Any triumphant, if achy, weekend marathoners reporting in? London taperers getting twitchy? As always, I want to hear your weekend woes and triumphs below the line
The rhythm of my weekends revolves around running. Sometimes that might mean pre-race nerves, pre-race meals, post-race drinks. Mostly it just means Saturday morning track sessions, Sunday morning long runs. With no races imminent, and therefore no self-imposed ‘pressure’ to be on good form, both are at their most relaxed and fun. Track sessions are social – ok, so there’s a limit to my conversational ability at 600m rep pace, but in the warm up, the recoveries and the cool down there is plenty of time to gossip, catch up, talk race plans and even – gasp! – talk about non-running things. Then the cafe after for tea and cake, of course.
Sundays are solitary. I almost always do my long runs alone – recently, to the accompaniment of audiobooks (suggestions for good ones below, please!). There’s a certain pace that’s required for this – anything too fast and I lose track of the plot, find I’ve skipped big sections and have to go back later and fill them in. But at relaxed, pace-doesn’t-matter speed, they are perfect. Except, of course, if they involve something particularly funny or particularly sad. Not sure who looks more mad – the runner chuckling to themselves or the runner wiping away a tear.
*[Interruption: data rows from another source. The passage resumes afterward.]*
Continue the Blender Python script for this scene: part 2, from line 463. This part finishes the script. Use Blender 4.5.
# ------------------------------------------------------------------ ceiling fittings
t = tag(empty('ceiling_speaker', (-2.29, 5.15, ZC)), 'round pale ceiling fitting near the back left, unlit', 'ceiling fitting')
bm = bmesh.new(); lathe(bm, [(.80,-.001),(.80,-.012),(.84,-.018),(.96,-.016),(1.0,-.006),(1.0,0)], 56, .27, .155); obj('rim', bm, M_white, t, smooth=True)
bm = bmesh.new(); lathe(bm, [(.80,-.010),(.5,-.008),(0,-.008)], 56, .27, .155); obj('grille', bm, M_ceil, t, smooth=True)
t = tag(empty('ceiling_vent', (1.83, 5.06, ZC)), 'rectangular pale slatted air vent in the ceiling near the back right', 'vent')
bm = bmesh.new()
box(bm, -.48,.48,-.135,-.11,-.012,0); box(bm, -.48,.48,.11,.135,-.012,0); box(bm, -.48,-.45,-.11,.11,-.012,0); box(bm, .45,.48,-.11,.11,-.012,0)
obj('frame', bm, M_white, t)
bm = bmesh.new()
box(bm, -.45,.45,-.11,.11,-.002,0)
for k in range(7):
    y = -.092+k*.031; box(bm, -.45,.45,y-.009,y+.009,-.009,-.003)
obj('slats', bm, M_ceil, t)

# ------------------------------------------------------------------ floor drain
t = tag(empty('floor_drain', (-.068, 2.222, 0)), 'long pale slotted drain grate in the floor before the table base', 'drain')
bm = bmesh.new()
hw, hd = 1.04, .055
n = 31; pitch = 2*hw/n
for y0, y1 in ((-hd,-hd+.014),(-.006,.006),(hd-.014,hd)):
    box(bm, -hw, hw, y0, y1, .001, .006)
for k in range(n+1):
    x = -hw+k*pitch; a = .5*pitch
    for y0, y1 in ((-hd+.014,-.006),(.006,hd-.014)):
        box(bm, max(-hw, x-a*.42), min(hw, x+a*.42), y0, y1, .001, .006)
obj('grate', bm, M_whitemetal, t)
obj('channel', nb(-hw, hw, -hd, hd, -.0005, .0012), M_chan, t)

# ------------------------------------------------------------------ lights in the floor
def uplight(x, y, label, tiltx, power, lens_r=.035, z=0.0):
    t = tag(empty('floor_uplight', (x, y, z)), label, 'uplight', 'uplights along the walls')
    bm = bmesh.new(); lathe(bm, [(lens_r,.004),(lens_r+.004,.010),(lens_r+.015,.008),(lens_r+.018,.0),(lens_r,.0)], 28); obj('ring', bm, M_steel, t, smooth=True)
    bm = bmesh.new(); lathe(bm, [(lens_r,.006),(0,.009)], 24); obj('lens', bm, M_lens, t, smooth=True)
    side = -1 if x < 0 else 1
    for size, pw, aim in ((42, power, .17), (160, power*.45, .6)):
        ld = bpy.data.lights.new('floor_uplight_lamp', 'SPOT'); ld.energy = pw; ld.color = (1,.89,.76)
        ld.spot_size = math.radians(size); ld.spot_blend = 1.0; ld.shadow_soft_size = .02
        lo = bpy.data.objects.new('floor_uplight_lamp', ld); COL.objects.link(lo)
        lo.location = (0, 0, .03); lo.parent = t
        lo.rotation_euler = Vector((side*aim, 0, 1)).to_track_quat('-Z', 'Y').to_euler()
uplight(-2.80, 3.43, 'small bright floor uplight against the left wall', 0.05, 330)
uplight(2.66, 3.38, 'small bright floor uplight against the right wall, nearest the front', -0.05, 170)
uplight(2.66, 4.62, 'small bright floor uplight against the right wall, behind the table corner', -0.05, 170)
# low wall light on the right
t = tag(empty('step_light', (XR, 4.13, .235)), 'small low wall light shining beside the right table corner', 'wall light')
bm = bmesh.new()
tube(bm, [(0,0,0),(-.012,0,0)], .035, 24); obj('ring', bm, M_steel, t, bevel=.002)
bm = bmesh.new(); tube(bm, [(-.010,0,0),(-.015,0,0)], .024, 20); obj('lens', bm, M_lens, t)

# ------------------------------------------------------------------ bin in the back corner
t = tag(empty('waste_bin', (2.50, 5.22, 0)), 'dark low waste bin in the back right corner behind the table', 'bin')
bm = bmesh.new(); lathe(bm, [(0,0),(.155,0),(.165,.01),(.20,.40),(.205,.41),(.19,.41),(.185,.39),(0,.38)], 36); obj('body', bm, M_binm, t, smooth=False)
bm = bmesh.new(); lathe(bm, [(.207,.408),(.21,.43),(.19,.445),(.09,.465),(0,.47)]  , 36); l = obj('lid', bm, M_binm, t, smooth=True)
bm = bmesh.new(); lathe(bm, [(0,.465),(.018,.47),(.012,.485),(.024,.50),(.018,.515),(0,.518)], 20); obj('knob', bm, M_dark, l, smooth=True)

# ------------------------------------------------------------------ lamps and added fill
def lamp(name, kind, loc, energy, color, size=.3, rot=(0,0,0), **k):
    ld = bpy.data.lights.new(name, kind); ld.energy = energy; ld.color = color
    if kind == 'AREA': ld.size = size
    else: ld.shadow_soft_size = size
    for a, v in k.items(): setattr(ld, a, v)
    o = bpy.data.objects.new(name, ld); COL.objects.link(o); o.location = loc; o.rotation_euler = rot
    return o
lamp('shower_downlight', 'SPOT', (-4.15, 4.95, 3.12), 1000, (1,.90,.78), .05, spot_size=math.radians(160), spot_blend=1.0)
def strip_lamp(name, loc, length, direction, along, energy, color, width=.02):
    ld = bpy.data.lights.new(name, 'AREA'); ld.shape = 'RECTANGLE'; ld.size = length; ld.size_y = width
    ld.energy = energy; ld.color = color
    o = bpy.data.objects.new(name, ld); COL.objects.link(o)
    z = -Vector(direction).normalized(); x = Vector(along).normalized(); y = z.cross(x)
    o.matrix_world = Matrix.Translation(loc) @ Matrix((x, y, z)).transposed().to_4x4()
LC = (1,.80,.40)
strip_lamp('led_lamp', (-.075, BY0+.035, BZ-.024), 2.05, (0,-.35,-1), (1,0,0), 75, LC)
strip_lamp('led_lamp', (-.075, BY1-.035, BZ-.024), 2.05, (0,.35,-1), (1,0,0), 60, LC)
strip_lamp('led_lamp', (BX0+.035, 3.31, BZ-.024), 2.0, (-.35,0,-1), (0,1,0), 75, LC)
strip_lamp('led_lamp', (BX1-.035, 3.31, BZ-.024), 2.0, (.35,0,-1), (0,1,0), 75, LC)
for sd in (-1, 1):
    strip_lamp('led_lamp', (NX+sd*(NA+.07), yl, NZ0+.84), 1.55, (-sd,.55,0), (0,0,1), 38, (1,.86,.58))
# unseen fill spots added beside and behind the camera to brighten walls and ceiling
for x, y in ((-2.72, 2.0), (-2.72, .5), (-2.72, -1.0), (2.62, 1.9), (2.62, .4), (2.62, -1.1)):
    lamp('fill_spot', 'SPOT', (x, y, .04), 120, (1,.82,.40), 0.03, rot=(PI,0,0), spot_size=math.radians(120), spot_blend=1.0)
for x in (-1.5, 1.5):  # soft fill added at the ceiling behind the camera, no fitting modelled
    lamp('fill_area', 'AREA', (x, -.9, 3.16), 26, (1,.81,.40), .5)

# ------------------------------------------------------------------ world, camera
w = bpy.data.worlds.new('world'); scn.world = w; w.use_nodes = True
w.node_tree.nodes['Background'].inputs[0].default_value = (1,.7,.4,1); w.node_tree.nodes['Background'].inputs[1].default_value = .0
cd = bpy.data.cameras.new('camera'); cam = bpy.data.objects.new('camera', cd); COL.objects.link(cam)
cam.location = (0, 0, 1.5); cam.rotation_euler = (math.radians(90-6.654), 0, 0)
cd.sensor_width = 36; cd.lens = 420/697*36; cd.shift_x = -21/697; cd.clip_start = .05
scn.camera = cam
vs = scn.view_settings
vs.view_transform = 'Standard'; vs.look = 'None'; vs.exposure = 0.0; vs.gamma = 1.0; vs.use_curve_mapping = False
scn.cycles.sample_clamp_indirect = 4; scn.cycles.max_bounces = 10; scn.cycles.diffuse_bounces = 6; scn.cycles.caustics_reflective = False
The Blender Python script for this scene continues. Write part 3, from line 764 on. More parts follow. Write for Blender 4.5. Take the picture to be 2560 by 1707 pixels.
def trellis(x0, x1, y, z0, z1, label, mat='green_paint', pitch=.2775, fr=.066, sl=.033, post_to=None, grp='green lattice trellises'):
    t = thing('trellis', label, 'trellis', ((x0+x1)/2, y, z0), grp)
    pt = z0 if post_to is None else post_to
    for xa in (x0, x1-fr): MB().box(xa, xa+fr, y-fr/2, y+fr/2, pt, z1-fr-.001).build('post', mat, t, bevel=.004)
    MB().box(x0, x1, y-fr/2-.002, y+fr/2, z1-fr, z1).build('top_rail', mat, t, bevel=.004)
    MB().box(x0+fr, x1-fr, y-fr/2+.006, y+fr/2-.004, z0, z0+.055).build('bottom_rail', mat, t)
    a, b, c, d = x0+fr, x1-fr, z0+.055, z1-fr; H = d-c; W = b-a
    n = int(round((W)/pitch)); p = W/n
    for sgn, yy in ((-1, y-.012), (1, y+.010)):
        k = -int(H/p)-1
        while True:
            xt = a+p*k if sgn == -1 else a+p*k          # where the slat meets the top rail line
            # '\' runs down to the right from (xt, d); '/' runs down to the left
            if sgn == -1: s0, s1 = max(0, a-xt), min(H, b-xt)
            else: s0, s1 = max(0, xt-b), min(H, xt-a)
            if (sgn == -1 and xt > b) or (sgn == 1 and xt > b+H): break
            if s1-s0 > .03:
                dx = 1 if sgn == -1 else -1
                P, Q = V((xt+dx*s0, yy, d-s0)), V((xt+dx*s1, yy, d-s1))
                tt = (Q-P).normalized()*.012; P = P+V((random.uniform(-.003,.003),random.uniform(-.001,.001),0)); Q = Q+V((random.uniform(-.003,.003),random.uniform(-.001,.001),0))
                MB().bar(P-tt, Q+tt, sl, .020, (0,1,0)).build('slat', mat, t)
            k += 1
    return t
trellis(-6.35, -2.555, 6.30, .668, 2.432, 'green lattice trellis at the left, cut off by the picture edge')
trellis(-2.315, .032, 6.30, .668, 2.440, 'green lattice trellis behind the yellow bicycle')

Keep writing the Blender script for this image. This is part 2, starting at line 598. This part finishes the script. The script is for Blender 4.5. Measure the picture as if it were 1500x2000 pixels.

The point of all this is that someone asked me the other day (apropos the parkrun story) why I run so much. It wasn’t your classic “don’t know why you do that, you’ll bugger your joints/knees/hips” (delete as appropriate) incomprehension, just a query as to why I run virtually every day. “Wouldn’t you gain more from swapping an easy run for a class or something?”. Maybe, yes. But my head needs to run as much as – no, much more than, my body does. And for me, every different run of the week fulfills a different purpose. A training purpose, a mood-boosting purpose, but also a little tick on the calendar of the week. A rhythm within the day, a focal point, and ditto within the week. Without that rhythm, I feel slightly aimless. So why do I run? Because I need to. Because I want to. Because, well, what else would I do?
So, enough of my musings. Over to you – any Brighton marathon runners reporting in for achy, triumphant accounts? London taperers getting twitchy and developing three minor ailments before breakfast? As always, I want to hear your weekend woes and triumphs below the line.